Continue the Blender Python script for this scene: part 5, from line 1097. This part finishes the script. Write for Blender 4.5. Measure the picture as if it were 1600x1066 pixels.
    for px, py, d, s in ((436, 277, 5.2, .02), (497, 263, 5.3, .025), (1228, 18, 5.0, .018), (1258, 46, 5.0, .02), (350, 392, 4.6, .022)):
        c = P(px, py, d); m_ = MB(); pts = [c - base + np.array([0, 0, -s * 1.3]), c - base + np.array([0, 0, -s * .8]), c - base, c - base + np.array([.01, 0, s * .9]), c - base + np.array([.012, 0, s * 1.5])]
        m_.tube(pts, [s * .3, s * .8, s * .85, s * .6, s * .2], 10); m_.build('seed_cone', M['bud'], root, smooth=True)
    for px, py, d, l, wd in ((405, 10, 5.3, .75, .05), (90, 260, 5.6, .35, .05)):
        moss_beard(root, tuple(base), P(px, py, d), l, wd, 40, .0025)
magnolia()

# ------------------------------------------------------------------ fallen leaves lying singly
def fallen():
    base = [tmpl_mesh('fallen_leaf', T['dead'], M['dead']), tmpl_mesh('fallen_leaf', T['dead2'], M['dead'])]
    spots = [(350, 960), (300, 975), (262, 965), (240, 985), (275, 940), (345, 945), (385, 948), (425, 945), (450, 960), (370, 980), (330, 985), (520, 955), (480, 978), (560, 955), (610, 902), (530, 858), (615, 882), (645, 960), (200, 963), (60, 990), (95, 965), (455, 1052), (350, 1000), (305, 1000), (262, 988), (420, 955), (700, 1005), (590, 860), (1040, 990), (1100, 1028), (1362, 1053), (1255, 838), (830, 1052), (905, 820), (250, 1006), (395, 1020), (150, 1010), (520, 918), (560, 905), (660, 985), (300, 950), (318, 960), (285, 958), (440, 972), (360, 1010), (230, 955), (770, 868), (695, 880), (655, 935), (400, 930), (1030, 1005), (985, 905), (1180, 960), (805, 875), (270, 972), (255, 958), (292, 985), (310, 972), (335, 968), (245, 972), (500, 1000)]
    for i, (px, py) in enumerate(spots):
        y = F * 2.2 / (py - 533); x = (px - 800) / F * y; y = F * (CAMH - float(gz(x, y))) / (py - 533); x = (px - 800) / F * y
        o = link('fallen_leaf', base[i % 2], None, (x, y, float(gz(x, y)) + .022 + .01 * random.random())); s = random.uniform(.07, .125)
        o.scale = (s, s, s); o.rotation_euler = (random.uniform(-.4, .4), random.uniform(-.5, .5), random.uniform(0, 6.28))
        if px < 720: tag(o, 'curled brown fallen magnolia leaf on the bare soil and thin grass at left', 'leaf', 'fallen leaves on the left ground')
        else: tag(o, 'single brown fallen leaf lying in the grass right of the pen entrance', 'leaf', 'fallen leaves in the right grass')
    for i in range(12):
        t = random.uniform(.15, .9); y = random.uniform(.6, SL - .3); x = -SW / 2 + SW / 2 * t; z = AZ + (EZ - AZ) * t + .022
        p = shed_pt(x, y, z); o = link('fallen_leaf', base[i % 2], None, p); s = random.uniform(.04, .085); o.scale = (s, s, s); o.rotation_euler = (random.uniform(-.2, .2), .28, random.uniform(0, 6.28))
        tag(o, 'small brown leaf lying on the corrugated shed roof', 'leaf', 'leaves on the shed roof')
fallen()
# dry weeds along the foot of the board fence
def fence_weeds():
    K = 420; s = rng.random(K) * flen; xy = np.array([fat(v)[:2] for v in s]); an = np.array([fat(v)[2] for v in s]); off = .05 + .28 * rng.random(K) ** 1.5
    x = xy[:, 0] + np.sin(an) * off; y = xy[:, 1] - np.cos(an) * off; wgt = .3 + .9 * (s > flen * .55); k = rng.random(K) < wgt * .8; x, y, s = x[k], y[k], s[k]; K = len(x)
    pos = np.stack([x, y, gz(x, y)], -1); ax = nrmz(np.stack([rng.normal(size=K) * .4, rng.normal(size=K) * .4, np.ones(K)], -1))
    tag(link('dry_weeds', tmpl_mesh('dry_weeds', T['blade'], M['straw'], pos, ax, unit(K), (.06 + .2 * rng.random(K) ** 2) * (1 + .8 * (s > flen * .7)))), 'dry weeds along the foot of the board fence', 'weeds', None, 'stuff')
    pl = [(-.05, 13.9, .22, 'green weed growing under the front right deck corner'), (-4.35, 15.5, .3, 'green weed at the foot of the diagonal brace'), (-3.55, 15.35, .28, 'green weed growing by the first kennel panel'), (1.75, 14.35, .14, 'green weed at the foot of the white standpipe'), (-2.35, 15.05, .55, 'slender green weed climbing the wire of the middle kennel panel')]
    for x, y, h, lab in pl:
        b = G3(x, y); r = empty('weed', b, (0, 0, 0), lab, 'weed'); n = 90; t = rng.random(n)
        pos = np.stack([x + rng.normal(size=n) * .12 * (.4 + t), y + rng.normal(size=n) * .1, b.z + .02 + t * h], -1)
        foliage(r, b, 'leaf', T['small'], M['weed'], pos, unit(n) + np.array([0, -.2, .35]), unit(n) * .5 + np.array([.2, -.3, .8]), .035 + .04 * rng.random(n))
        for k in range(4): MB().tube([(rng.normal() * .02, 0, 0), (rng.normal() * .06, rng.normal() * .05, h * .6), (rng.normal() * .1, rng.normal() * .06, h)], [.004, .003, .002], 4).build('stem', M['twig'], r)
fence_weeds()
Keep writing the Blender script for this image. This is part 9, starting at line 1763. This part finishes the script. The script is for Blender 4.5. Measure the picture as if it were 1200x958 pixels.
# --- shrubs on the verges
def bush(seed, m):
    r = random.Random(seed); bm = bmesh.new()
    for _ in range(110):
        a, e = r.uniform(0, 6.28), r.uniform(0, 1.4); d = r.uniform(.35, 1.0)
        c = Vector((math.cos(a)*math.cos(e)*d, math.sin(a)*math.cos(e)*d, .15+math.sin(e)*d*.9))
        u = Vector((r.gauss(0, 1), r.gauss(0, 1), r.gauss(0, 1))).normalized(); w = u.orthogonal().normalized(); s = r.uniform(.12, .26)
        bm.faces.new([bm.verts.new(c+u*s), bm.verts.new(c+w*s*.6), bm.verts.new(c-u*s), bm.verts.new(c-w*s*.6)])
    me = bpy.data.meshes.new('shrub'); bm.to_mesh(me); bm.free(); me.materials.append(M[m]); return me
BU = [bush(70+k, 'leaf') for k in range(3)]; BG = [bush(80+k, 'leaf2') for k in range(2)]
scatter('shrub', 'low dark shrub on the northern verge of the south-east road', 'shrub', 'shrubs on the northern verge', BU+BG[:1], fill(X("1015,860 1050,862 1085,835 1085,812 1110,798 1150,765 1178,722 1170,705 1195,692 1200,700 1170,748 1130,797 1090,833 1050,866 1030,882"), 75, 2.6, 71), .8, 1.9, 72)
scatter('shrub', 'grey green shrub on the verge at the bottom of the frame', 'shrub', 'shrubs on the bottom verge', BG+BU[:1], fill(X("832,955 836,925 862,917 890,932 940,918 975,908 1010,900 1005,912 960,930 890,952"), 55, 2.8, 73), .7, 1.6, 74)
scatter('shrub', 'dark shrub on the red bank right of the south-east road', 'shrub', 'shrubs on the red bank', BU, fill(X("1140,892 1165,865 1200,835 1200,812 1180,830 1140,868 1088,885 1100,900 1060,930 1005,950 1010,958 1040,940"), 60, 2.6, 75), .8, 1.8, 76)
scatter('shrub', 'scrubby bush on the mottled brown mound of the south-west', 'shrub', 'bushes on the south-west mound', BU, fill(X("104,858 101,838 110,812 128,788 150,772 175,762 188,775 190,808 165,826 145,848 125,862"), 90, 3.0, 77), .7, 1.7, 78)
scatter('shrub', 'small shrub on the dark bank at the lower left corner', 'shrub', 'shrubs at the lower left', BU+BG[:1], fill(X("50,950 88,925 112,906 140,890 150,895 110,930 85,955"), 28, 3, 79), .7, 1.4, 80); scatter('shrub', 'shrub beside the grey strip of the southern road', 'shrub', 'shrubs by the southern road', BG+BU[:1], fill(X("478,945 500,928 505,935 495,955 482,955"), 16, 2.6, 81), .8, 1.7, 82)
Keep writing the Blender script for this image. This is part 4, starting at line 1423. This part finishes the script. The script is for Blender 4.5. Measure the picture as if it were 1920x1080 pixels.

━━━

• _PROBLEM DESCRIPTION_: Provide the number of lines in these entries that hold the word "pixels", without any accompanying text.

• _COMPLETE ANSWER_: 3